Setu commence. On entre dans la crèche. Devant nous, il y a une flotte de bateaux sur une mer de paille, leurs coques sont des huîtres avec par-dessus une plume pour le mât et la voile. La crèche ressemble vraiment à une crèche. Nous nous asseyons sur la paille devant les huîtres pour regarder le concert d’Antoine Bellanger. Antoine Bellanger porte une casquette orange et blanche. Dessus, il y a marqué “Oui mais non”. Antoine Bellanger chante Emily Dickinson sans micro. Il balance les pieds et il tient ses mains derrière son dos, comme un enfant à la chorale ou comme quelqu’un qui veut expliquer simplement quelque chose de compliqué. Le concert d’Antoine Bellanger ressemble à une collection d’enfant, la collection rend les choses qu’elle contient précieuses. Le concert d’Antoine Bellanger a l’air d’être enregistré sur VHS. Nous avons l’impression à la fois de regarder la VHS et d’être dedans. Ses instruments sont posés devant lui sur une planche rose et il y a des sifflements comme des souffles sur des goulots de bouteille. Antoine Bellanger dit “Salut, ça va ? OK super, bon ben c’est parti”. Antoine Bellanger fait une ombre chinoise de cerf en plein jour. Personne ne voit l’ombre mais tout le monde pense le cerf. Des poules passent sous la sono. La crèche est la cabane d’Antoine Bellanger, il nous a invité·es dedans, c’est à la fois l’intérieur et l’extérieur de la cabane, tout petit et très grand, le passé et maintenant. La cabane d’Antoine Bellanger est feutrée, dedans Antoine Bellanger parle de grottes, de cosmos et de chats. Antoine Bellanger lève les mains droites au-dessus de sa tête rentrée dans ses épaules et de ses yeux ouverts très ronds. Il ne bouge plus comme un chat qui fait semblant d’arrêter d’exister. Antoine Bellanger parle du détail des grandes choses. Antoine Bellanger transforme les choses minuscules en trésors. “L’infini n’est pas loin”, dit Antoine Bellanger en chantant. Il dit aussi que l’univers est dans une pelote de pelote basque. Antoine Bellanger s’assoit sur une petite caisse pour écouter une K7. “Il voyage en solitaire”, dit Antoine Bellanger dans une chanson. Antoine Bellanger partage avec tout le monde les choses qu’il voit tout seul. Le concert d’Antoine Bellanger est drôle-triste, comme les bons souvenirs qu’on retrouve longtemps après. C’est la fin du concert mais pas vraiment. À tout à l’heure Antoine.

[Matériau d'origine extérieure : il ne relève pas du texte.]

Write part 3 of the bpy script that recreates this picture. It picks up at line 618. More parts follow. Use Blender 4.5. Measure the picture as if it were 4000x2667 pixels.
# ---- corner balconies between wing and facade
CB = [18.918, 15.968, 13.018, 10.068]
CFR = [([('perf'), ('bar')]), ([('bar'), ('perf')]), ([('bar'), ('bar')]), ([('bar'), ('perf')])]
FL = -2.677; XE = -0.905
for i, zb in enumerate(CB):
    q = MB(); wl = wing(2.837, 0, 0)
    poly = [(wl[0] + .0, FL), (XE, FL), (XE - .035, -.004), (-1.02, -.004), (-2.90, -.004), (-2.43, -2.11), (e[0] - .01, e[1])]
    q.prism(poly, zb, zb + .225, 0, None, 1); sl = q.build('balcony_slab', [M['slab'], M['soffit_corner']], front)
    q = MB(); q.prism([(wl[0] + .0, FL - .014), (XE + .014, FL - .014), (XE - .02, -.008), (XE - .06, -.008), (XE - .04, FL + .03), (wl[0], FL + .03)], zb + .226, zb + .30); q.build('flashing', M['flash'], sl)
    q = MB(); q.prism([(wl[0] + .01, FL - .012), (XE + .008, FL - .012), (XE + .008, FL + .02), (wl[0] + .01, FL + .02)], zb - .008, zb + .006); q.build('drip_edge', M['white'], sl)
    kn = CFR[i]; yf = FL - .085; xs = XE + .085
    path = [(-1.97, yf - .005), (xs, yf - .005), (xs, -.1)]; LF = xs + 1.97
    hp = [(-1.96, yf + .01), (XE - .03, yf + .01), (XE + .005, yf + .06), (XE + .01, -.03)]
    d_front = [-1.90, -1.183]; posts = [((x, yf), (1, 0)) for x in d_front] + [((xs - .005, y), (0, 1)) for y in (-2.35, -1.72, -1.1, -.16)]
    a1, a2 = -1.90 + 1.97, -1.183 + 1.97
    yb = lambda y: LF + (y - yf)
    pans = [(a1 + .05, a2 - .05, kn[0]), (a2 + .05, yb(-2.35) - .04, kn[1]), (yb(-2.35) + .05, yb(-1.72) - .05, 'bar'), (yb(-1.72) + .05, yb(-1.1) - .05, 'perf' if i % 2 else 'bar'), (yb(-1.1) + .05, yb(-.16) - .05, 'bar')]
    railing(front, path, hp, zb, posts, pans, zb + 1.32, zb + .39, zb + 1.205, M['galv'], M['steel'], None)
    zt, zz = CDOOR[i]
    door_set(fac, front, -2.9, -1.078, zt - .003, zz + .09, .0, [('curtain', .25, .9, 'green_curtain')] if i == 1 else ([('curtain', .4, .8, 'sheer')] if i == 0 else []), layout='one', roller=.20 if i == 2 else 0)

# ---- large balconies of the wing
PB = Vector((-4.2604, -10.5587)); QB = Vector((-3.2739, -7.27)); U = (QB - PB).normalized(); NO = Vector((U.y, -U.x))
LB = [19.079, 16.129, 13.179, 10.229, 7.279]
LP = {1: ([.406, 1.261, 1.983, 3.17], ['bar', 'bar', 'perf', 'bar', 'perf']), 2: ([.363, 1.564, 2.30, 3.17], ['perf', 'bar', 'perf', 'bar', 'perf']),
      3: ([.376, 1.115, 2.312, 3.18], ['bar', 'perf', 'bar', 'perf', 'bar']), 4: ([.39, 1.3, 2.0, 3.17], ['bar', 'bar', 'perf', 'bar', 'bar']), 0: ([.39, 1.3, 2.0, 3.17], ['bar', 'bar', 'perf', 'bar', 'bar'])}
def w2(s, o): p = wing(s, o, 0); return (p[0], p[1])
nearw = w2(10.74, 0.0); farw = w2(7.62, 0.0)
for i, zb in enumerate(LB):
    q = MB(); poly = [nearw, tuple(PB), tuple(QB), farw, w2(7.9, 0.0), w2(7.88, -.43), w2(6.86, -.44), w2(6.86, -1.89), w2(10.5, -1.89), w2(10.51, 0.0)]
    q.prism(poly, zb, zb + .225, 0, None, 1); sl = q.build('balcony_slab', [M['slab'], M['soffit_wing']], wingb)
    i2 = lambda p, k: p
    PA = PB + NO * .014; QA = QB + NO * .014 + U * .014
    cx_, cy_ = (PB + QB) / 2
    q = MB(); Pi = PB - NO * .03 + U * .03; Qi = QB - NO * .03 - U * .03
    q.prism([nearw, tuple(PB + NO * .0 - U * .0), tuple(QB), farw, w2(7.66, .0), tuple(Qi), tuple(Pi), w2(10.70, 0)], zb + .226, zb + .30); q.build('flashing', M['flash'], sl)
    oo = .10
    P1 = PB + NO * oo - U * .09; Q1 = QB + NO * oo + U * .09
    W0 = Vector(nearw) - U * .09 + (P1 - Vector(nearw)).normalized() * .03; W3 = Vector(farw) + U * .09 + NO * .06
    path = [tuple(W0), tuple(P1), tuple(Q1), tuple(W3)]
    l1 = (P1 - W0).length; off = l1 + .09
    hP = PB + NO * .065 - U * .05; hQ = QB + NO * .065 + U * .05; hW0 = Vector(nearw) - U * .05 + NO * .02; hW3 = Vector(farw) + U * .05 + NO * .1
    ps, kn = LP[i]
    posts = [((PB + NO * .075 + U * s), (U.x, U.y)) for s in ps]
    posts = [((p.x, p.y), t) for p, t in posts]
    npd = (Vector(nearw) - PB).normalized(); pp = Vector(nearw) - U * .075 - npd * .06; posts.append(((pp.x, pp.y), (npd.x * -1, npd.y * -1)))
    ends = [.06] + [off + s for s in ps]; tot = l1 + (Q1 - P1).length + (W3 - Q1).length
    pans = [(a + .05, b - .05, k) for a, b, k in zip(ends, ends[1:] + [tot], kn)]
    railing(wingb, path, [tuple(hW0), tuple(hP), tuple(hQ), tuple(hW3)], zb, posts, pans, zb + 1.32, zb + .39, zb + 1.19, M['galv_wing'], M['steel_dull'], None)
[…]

Nous descendons le champ jusqu’à la rivière en bas. “Salut”, redit Antoine Bellanger. Antoine Bellanger parle de montagnes et de torrents et de la fin d’un toboggan pour gouttes d’eau. Il n’y a plus les enregistrements de souffles mais il y a le vrai vent qui a l’air d’être pote avec Antoine Bellanger. Derrière, il y a des bruits d’eau animale. On dirait que la musique d’Antoine Bellanger contrôle l’eau. Après sa chanson, Antoine Bellanger dit : “On se rejoint plus tard du coup ?”. Antoine Bellanger lance un caillou dans l’eau et le son du caillou qui plonge revient amplifié. Antoine Bellanger continue à amplifier des jets de cailloux et des enfants viennent l’aider. À tout à l’heure Antoine.

Le loup galère et le gorille s’agace. Une tension monte. Heureusement, la casquette orange et blanche d’Antoine Bellanger arrive. Antoine Bellanger s’installe sur le côté et chante une chanson. Aurélie William Levaux, Baptiste Brunello et le public regardent et écoutent Antoine Bellanger chanter. “À plus tard” dit Antoine Bellanger. La pause s’arrête et l’histoire d’Aurélie William Levaux et Baptiste Brunello reprend. 

©Malo Legrand

La flotte nous épargne toute la nuit et disparaît de Setu jusqu’à la fin. Le matin, on est rassuré·es de ne pas avoir eu si froid. Antoine Bellanger est venu chanter des chansons devant certaines tentes pour nous réveiller tout doucement. “Salut Antoine”.